Last week Google’s announcement about the end of Google Wave made me review and rethink about some product manangement lessons.


Google Wave

Google Wave


Product discovery

Marty Cagan, former eBay Product Management VP and currently product management consultant, uses to say that all product management processes must start with a “product discovery” phase where we need to find out:

  • if there are customers interested in our product idea,
  • what’s the customer problem that our product idea intend to solve, and
  • if our product idea is the best solution for the customer problem.

Customer development

For Steve Blank, a retired serial entrepeneuer who started 8 technology companies, knowing the customer is so important that is not enough for the companies to have a product development process. They must have a “customer development” process prior to the product development, where customer demands and problems are the main focus.

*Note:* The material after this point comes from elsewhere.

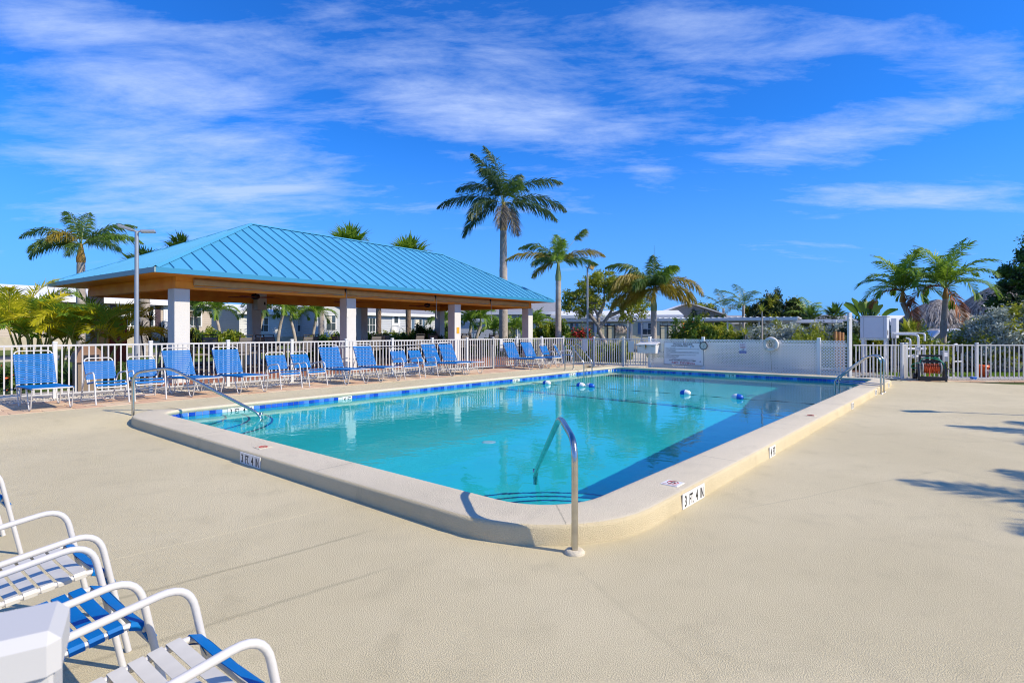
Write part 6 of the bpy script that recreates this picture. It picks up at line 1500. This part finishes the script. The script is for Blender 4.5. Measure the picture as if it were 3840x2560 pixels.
# ------------------------------------------------------------------ parked cars beyond the hedge
def car(loc, rz, paint, label, s=1.0):
    o = empty('parked_car', loc, rz, label=label, cat='car', group='cars parked behind the thatched hut')
    prof = [(-2.35,.35),(-2.4,.75),(-2.3,1.0),(-1.35,1.08),(-.75,1.62),(.2,1.74),(1.6,1.70),(2.15,1.15),(2.35,1.05),(2.38,.4)]
    Mx = Matrix(((1,0,0,0),(0,0,1,0),(0,1,0,0),(0,0,0,1)))
    def slab(pr, y0, y1, inset, m, nm):
        n = len(pr); vs = []
        for (y, k) in ((y0, inset), (y0+.12, 0), (y1-.12, 0), (y1, inset)): vs += [(x*(1-.02*k), y, z-(.05*k if z > 1.2 else 0)) for (x, z) in pr]
        fs = [(i+j*n, (i+1) % n+j*n, (i+1) % n+(j+1)*n, i+(j+1)*n) for j in range(3) for i in range(n)]+[tuple(reversed(range(n))), tuple(range(3*n, 4*n))]
        return MB().add(vs, fs).build(nm, m, o)
    slab(prof, -.92, .92, 1, paint, 'body')
    for y in (-.945, .925):
        MB().prism([(-1.15,1.12),(-.7,1.55),(.15,1.64),(.15,1.12)], y, y+.02, M=Mx).build('window', glass, o); MB().prism([(.25,1.12),(.25,1.64),(1.5,1.6),(1.85,1.15)], y, y+.02, M=Mx).build('window', glass, o)
        for x in (-1.45, 1.45):
            w = MB().lathe([(0,-.1),(.30,-.1),(.36,-.06),(.36,.06),(.30,.1),(0,.1)], 20, Matrix.Translation((x, y+.01, .36))@Matrix.Rotation(R(90),4,'X')).build('wheel', black, o)
            MB().lathe([(0,-.115),(.2,-.115),(.22,-.1),(0,.12)], 14, Matrix.Translation((x, y+.01, .36))@Matrix.Rotation(R(90),4,'X')).build('rim', steel, w)
    for y in (-.7, .7): MB().bbox(-2.43, -2.36, y-.18, y+.18, .78, .92, .01).build('headlight', sign_w, o); MB().bbox(2.3, 2.4, y-.15, y+.15, .85, 1.05, .01).build('tail_light', red_ink, o)
    MB().bbox(-2.46, -2.38, -.85, .85, .40, .62, .02).build('bumper', black, o)
    return o
wp = mat('white car paint', (.7,.71,.73), .2, coat=.8); sp = mat('silver car paint', (.35,.37,.4), .25, .5, coat=.6)
car((24.0, 31.6, -.02), R(2), wp, 'white estate car with dark windows below the near thatched hut')
car((28.6, 31.0, -.02), R(-5), sp, 'silver car half hidden by the silver shrub on the right')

More startups fail from lack of customers than from fail of product development.

Steve Blank

Featuritis

In a 2005 post at her “Creating Passionate Users” blog, Kathy Sierra shows happiness as a function of the number of product features. The chart is quite self explanatory:

Featuritis

Featuritis


As it is Google Wave screen. There are so many things one can do with Google Wave…

Google Wave

Google Wave


Useful, usable and desirable

Every product must be:

  • useful: how much do people need this product? It does what needs to be done.
  • usable: how easy is the product? Easy to understand. Easy to master.
  • desirable: how much do people want this product? They and their friends want the product. The product is worth the time and money investment.

We must always remember:

Tricycle

Tricycle


Source: http://flickr.com/photos/jevolella/437838621/

If ease of use were the only requirement, we would all be riding tricycles.

Douglas Engelbart, mouse inventor

Summary

  • Creating a product just because a new technology is available is shooting in the dark.
  • If a product doesn’t solve a real customer problem the chances of success of this product are nil.